Given records:
_ _ _

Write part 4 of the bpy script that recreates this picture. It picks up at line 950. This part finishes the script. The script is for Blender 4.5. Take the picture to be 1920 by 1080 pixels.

_ _ _

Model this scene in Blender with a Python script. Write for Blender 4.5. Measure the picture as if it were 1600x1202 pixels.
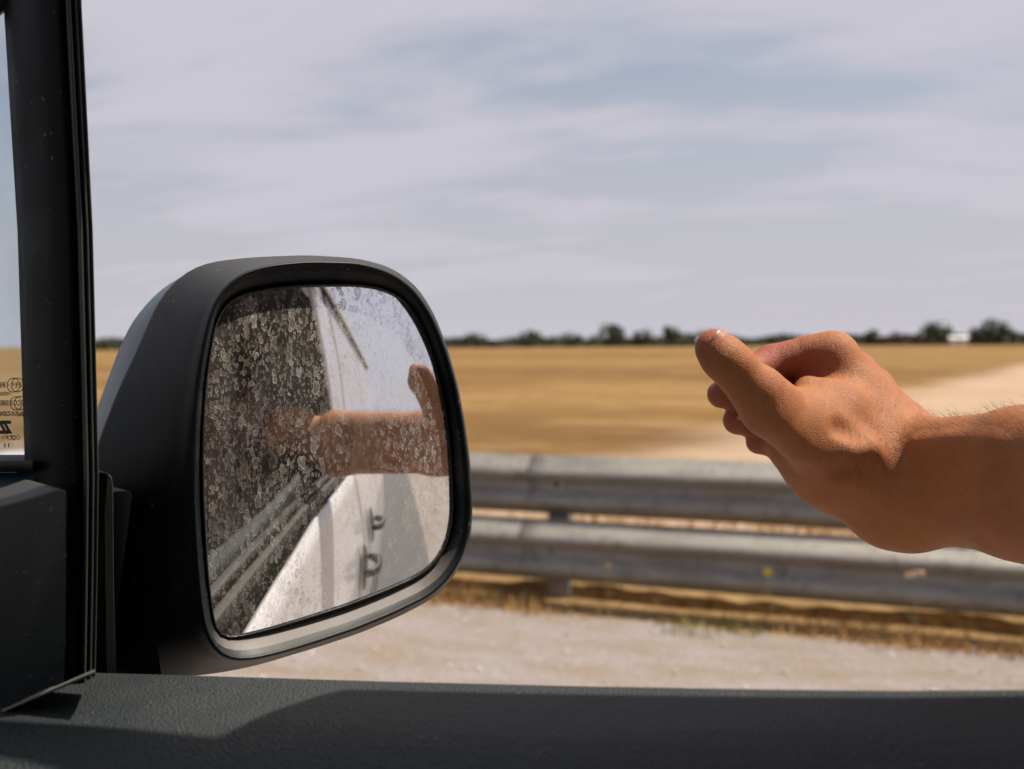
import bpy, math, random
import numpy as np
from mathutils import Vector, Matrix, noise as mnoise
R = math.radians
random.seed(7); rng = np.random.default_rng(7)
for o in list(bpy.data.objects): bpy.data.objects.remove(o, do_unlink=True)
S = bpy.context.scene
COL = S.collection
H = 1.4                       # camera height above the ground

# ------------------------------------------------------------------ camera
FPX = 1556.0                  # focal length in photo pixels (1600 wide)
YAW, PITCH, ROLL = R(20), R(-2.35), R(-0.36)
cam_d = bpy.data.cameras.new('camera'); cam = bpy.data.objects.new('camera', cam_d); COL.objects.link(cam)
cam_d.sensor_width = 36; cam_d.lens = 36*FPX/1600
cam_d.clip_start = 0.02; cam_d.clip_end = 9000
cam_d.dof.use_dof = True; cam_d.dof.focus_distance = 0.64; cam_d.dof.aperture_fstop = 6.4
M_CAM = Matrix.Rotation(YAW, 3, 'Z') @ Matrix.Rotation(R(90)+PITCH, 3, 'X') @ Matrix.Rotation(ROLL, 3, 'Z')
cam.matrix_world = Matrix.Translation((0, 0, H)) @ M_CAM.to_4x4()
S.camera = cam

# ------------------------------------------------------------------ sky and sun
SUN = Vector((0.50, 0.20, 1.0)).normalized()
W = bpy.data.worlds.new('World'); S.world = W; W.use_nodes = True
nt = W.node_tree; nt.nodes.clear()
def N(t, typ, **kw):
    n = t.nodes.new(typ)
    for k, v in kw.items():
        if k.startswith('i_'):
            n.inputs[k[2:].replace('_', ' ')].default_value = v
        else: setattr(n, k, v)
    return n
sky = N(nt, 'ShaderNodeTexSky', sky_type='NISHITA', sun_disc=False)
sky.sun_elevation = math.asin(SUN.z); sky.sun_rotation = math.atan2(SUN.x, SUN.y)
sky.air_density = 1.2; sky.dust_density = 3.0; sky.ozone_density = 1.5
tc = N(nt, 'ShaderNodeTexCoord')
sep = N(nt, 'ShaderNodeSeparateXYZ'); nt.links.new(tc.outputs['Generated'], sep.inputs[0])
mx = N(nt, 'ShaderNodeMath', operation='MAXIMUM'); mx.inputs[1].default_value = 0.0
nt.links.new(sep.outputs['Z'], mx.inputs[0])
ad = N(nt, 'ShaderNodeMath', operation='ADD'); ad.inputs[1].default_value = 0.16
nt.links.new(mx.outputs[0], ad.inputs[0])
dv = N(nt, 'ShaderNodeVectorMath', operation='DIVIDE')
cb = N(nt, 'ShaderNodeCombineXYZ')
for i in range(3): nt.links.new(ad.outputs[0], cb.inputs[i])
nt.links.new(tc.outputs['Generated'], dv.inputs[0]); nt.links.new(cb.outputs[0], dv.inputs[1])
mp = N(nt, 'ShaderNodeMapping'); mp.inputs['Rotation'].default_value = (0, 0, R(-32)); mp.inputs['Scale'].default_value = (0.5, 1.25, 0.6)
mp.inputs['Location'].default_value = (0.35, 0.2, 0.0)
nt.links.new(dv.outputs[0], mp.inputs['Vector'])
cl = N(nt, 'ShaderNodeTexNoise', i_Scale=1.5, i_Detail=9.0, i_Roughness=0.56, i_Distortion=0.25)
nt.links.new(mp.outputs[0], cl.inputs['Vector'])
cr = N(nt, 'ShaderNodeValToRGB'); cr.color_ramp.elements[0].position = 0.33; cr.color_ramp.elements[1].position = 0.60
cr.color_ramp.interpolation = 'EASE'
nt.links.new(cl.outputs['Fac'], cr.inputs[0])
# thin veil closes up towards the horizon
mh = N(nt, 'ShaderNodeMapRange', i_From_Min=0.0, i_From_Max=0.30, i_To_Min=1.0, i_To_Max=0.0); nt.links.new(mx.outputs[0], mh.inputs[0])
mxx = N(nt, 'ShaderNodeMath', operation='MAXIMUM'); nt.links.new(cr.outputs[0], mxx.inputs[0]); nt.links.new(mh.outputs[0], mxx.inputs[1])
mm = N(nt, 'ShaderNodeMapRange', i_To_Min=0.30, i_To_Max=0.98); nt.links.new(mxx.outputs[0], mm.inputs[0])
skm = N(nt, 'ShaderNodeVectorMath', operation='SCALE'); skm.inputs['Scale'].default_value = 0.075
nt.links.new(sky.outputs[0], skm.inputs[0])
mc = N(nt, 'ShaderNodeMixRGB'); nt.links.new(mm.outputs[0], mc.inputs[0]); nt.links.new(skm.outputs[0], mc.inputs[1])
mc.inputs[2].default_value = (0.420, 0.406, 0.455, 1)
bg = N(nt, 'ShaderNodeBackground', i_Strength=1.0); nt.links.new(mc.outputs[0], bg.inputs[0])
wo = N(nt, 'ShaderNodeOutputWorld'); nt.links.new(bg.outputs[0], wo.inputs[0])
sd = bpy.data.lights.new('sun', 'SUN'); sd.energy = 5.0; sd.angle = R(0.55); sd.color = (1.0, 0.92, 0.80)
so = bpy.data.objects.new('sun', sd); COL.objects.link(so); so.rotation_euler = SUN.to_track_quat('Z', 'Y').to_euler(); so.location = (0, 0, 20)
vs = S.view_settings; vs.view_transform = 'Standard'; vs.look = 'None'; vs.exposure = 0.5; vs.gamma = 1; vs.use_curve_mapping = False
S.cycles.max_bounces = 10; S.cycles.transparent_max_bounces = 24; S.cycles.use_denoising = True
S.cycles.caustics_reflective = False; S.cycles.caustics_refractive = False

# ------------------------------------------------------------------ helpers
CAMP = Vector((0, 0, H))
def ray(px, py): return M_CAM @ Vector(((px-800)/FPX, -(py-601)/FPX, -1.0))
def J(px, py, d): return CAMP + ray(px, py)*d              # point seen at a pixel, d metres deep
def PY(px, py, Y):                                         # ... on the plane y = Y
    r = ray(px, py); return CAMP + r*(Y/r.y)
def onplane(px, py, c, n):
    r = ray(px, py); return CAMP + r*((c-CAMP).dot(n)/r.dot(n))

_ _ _

What is being asked:
Give again, exactly as written, only the lines that start at the one with "Model this scene" and end at the one with "S.camera = cam", both included. Skip any pictures.

Written response:
Model this scene in Blender with a Python script. Write for Blender 4.5. Measure the picture as if it were 1600x1202 pixels.
import bpy, math, random
import numpy as np
from mathutils import Vector, Matrix, noise as mnoise
R = math.radians
random.seed(7); rng = np.random.default_rng(7)
for o in list(bpy.data.objects): bpy.data.objects.remove(o, do_unlink=True)
S = bpy.context.scene
COL = S.collection
H = 1.4                       # camera height above the ground

# ------------------------------------------------------------------ camera
FPX = 1556.0                  # focal length in photo pixels (1600 wide)
YAW, PITCH, ROLL = R(20), R(-2.35), R(-0.36)
cam_d = bpy.data.cameras.new('camera'); cam = bpy.data.objects.new('camera', cam_d); COL.objects.link(cam)
cam_d.sensor_width = 36; cam_d.lens = 36*FPX/1600
cam_d.clip_start = 0.02; cam_d.clip_end = 9000
cam_d.dof.use_dof = True; cam_d.dof.focus_distance = 0.64; cam_d.dof.aperture_fstop = 6.4
M_CAM = Matrix.Rotation(YAW, 3, 'Z') @ Matrix.Rotation(R(90)+PITCH, 3, 'X') @ Matrix.Rotation(ROLL, 3, 'Z')
cam.matrix_world = Matrix.Translation((0, 0, H)) @ M_CAM.to_4x4()
S.camera = cam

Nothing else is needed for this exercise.